§ Supplied data
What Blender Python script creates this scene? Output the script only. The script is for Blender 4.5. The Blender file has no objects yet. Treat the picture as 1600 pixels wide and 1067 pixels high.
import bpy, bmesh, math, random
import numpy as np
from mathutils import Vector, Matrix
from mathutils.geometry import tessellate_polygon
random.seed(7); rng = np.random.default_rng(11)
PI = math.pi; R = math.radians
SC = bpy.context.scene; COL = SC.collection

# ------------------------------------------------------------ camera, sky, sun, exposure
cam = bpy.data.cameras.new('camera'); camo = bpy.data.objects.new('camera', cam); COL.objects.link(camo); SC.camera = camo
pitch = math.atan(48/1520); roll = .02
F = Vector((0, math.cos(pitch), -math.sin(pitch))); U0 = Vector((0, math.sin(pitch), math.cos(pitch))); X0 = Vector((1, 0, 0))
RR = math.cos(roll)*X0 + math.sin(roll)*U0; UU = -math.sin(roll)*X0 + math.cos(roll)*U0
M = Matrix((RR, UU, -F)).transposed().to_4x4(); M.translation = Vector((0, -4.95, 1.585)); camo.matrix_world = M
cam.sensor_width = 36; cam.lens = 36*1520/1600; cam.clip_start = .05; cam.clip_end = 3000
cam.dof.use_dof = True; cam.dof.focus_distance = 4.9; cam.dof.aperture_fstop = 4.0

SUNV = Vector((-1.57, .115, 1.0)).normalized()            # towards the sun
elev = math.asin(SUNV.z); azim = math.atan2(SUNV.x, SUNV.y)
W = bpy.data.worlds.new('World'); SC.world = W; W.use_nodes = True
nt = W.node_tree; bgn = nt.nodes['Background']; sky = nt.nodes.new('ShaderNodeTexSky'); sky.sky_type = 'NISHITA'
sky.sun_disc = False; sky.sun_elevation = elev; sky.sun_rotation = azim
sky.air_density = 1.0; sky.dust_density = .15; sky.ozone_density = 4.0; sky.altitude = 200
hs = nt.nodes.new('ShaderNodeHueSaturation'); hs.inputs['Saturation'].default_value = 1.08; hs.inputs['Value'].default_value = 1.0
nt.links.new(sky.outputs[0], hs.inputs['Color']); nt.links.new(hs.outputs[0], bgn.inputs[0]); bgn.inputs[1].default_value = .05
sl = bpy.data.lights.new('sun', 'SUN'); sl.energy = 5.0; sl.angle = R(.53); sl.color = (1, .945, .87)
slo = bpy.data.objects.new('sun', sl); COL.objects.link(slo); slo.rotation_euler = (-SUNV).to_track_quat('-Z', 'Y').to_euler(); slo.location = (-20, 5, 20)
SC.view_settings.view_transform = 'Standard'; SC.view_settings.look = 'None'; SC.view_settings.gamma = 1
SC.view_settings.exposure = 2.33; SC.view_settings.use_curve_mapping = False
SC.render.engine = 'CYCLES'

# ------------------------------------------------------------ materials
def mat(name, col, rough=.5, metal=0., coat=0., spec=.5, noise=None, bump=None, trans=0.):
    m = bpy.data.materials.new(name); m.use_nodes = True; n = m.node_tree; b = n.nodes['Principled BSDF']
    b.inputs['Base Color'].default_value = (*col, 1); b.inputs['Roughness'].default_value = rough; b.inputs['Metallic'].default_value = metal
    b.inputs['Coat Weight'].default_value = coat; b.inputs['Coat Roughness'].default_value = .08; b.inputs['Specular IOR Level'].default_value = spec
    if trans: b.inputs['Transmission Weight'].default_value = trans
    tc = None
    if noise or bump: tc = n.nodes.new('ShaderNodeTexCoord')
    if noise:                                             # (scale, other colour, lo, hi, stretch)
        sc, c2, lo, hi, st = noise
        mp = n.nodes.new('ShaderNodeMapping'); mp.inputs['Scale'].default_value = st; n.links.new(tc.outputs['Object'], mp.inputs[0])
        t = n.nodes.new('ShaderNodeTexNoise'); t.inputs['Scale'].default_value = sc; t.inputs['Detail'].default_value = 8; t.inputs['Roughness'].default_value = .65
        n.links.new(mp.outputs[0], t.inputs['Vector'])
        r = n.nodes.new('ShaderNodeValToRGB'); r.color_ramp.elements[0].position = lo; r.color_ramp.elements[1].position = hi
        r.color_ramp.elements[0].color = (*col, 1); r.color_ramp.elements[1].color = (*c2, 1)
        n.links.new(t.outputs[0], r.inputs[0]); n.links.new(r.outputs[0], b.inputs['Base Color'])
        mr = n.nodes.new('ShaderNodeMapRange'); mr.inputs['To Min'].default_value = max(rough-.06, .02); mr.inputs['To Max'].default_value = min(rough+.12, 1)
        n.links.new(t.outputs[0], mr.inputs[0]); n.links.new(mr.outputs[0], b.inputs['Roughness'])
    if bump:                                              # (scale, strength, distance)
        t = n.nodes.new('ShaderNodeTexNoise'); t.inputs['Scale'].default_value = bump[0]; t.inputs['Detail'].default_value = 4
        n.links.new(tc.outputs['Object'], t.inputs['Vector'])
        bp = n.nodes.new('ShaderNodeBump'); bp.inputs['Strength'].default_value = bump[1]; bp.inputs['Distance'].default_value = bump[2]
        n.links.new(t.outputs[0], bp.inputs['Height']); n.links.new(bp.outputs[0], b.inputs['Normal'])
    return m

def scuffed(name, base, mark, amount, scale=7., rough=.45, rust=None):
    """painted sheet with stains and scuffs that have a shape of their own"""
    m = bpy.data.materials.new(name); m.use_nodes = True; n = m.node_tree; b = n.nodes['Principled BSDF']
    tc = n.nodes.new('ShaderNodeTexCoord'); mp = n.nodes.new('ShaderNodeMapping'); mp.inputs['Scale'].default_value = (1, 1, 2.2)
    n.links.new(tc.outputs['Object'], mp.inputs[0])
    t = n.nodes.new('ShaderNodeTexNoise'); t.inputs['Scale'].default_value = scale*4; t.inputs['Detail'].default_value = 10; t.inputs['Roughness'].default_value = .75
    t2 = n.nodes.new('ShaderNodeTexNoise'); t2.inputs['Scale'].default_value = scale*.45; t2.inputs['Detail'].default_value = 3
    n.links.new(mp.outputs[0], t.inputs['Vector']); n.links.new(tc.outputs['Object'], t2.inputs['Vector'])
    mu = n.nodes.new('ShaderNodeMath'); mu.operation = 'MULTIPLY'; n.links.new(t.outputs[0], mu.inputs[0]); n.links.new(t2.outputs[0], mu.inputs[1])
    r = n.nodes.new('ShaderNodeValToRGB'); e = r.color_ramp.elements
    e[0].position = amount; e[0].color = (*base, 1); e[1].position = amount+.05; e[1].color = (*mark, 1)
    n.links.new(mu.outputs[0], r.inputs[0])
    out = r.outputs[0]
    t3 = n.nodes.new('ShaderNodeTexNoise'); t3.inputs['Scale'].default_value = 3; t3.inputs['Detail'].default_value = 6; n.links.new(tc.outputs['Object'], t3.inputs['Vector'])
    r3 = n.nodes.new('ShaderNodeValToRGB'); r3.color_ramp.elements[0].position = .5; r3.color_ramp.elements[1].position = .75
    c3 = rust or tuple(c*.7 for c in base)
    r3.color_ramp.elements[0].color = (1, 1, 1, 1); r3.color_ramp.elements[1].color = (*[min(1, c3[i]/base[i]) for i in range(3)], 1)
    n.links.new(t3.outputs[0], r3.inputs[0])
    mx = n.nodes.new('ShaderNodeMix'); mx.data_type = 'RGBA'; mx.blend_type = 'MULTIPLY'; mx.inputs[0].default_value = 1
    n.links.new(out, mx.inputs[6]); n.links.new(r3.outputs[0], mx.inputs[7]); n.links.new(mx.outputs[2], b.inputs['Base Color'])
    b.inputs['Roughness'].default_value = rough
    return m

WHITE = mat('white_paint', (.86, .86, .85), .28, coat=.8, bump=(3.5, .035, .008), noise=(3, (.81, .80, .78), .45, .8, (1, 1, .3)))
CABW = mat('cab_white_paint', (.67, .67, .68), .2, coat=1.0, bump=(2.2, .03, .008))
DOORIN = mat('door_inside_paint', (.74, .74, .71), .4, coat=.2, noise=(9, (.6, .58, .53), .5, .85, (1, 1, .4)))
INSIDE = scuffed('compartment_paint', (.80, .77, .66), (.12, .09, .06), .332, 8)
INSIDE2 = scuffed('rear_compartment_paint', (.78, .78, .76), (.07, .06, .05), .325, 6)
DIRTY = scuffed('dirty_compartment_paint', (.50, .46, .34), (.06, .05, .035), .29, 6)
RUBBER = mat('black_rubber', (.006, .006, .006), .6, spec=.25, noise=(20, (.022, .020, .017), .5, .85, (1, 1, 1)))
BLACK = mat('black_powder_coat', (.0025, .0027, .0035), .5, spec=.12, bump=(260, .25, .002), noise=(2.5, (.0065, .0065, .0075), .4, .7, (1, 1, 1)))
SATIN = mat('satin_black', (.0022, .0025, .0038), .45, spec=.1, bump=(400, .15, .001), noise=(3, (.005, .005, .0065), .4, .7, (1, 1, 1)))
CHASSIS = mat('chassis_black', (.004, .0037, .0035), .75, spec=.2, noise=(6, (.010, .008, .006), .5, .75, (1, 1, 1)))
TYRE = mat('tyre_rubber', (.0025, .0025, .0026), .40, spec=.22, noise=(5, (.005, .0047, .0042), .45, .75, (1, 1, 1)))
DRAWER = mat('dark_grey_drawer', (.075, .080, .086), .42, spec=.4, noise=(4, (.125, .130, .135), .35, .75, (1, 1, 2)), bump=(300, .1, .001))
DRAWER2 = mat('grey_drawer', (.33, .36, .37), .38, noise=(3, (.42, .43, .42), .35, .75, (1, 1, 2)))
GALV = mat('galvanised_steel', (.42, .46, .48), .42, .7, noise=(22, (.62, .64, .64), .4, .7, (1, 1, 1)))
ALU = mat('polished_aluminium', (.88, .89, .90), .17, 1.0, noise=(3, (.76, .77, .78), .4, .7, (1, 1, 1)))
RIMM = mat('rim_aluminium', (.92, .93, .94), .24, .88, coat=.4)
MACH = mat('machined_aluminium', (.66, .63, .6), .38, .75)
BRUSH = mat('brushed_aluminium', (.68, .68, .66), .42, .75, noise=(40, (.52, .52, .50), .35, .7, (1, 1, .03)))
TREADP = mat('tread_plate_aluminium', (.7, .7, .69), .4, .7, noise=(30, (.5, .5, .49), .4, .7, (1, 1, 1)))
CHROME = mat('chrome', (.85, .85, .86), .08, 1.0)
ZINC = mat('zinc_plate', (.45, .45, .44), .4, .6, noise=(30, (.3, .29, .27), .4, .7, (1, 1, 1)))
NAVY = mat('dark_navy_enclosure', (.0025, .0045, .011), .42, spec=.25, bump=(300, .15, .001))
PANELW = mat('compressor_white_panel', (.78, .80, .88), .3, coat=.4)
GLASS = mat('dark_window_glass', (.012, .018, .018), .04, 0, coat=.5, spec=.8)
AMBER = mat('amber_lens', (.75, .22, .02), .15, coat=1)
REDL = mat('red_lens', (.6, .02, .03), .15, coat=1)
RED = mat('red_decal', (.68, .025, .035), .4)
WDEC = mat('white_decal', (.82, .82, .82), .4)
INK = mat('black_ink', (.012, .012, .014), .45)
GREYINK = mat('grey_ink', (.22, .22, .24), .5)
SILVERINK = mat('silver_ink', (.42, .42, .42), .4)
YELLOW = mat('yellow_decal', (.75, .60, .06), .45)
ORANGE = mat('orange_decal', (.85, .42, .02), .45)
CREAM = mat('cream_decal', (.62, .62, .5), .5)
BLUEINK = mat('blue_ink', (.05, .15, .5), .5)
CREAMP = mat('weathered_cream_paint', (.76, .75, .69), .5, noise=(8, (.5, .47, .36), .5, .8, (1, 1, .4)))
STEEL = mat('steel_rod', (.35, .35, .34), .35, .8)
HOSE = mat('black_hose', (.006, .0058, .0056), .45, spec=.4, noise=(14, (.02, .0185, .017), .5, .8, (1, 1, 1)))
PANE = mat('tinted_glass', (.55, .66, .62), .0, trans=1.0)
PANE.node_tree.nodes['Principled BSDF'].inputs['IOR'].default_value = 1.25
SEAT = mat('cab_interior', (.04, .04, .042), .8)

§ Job
Return each line where "scene" shows up.

§ Task result
What Blender Python script creates this scene? Output the script only. The script is for Blender 4.5. The Blender file has no objects yet. Treat the picture as 1600 pixels wide and 1067 pixels high.
SC = bpy.context.scene; COL = SC.collection